Book Review: Fences and Windows, by Naomi Klein. Picador, 2002

October 23, 2006

Naomi Klein, in Fences and Windows, chronicles the development of an international movement of activists fighting against global corporatism. Klein compiles essays, articles, and speeches she wrote from 1999 to 2001 and provides startling insight into how globalization, though claiming to offer economic support and create intersections within the broader world community, has in fact given rise to fences that marginalize and limit those on the outside from experiencing true and liberating democracy.


Klein divides the book into a number of sections, beginning with “Windows of Dissent,” which covers how the activist movement developed and some of the concerns that those within this diverse people network agree on together.  Klein clarifies that these activists erroneously have been labeled as “anti-globalization,” when they are “not calling for a return to narrow nationalism but for the borders of globalization to be expanded, for trade to be linked to labor rights, environmental protection and democracy” (p.5).  However, the World Bank and the International Monetary Fund’s practice of globalization often works from a trickle-down economic model offering loans to impoverished nations in exchange for the right to cut social spending, privatize resources, and to be unrestricted by labor, trade and environmental regulations. Klein emphasizes that this leads to profound economic, ecological, and social decline and the centralization of power, or fencing of it, in the hands of multinational companies and superpowers that have privatized the nation’s resources (p.36).


Klein highlights further in the segment of the book titled, “Fencing in Democracy” the negative impacts of neo-liberalism and restriction-free trade. With startling statistics, Klein suggests that NAFTA can be blamed for the increase in poverty in developing nations, particularly Mexico. She further suggests that the loss of jobs and land from trade agreements is fueling migratory movements to the U.S. as people are left with no other choice for finding work. 


In the book’s remaining sections, Klein hits on a variety of topics.  She discusses the relationship between protestors and government officials, and then makes an important point by stating that “demonstrations themselves aren’t the movement,” but that the movement is lived out on a daily basis in our communities (p. 157). She also makes a connection between terrorism and consumerism common to American culture.  She ends by openly evaluating some of the strengths and weaknesses of this movement that is seeking to show that “another world is possible” (p.193). I was most interested in her comments about the difficulty of knowing how to create a democratic movement that allows the many people coming under its umbrella to have a voice in the direction of where it is going while seeking to maintain some level of common ground and unified understanding amongst those involved.  

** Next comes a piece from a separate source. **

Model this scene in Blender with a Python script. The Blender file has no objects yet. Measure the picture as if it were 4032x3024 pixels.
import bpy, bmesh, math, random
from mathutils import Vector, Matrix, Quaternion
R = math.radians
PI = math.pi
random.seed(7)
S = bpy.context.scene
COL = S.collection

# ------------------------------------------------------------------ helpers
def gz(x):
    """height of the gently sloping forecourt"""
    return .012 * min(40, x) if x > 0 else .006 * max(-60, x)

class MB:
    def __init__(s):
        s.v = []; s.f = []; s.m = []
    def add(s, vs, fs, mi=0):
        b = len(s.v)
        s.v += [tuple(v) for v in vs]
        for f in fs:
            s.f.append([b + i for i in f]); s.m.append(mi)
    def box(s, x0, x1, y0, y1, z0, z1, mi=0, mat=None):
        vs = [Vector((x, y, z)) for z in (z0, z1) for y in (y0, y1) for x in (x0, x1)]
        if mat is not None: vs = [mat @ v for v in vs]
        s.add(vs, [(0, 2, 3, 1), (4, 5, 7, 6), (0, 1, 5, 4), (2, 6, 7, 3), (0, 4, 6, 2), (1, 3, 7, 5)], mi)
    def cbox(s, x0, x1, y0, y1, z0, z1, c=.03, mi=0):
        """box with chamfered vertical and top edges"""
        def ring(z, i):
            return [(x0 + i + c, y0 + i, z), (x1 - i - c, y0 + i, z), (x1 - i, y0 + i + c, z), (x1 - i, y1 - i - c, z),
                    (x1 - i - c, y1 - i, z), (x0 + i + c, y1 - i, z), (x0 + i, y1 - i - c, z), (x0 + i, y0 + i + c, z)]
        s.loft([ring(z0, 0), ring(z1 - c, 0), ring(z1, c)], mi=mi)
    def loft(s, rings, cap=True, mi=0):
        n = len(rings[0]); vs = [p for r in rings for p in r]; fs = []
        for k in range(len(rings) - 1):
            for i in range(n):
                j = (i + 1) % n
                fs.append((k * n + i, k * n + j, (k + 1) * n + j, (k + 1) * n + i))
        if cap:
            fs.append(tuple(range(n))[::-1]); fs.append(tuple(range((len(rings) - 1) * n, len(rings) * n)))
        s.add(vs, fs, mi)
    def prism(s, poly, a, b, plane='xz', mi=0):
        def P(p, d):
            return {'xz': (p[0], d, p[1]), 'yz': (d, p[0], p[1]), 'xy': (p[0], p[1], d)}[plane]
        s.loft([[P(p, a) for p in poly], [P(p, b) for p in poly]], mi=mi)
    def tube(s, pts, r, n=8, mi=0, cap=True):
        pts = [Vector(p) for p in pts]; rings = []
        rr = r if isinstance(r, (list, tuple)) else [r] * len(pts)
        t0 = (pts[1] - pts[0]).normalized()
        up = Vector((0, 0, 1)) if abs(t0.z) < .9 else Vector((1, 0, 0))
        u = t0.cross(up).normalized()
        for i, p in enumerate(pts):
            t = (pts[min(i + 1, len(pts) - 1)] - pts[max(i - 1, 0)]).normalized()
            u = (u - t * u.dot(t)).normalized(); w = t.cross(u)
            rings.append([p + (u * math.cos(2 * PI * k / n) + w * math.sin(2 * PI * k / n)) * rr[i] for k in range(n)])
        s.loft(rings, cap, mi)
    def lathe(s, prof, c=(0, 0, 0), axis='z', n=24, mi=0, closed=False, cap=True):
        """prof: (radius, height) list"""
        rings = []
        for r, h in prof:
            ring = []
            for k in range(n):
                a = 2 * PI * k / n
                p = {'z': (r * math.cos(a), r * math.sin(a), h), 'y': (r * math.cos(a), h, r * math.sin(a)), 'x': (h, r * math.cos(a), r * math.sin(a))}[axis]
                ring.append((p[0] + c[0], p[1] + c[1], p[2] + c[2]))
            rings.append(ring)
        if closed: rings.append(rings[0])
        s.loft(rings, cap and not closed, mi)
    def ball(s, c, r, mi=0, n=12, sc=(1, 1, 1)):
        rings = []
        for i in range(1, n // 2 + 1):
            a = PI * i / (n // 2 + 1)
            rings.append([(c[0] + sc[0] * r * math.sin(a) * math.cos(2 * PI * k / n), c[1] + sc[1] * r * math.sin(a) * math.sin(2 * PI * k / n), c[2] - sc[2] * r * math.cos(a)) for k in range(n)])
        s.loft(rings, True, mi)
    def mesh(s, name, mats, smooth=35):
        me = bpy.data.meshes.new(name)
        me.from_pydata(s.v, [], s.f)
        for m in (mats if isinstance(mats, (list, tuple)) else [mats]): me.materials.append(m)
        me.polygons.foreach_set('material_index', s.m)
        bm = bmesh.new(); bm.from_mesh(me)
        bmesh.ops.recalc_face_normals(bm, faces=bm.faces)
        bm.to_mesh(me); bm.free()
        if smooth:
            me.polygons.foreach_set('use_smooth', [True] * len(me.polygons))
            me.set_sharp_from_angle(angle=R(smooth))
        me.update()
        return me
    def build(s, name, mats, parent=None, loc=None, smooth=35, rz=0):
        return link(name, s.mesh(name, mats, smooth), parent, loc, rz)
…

This book was quite appropriate in terms of how it builds on other topics that we have been covering in class. Klein’s suggestions regarding how networks of people can make a difference in the world when they act together were hopeful.  Klein also exposed false ideologies that propagate oppressive systems of global corporatism in such a way that I developed a deeper level of concern for just political and economic practices to be established. On another note, it was interesting to compare this movement’s structure, values, and struggles with those common to the Emerging Church as there are a number of similarities they share it seems.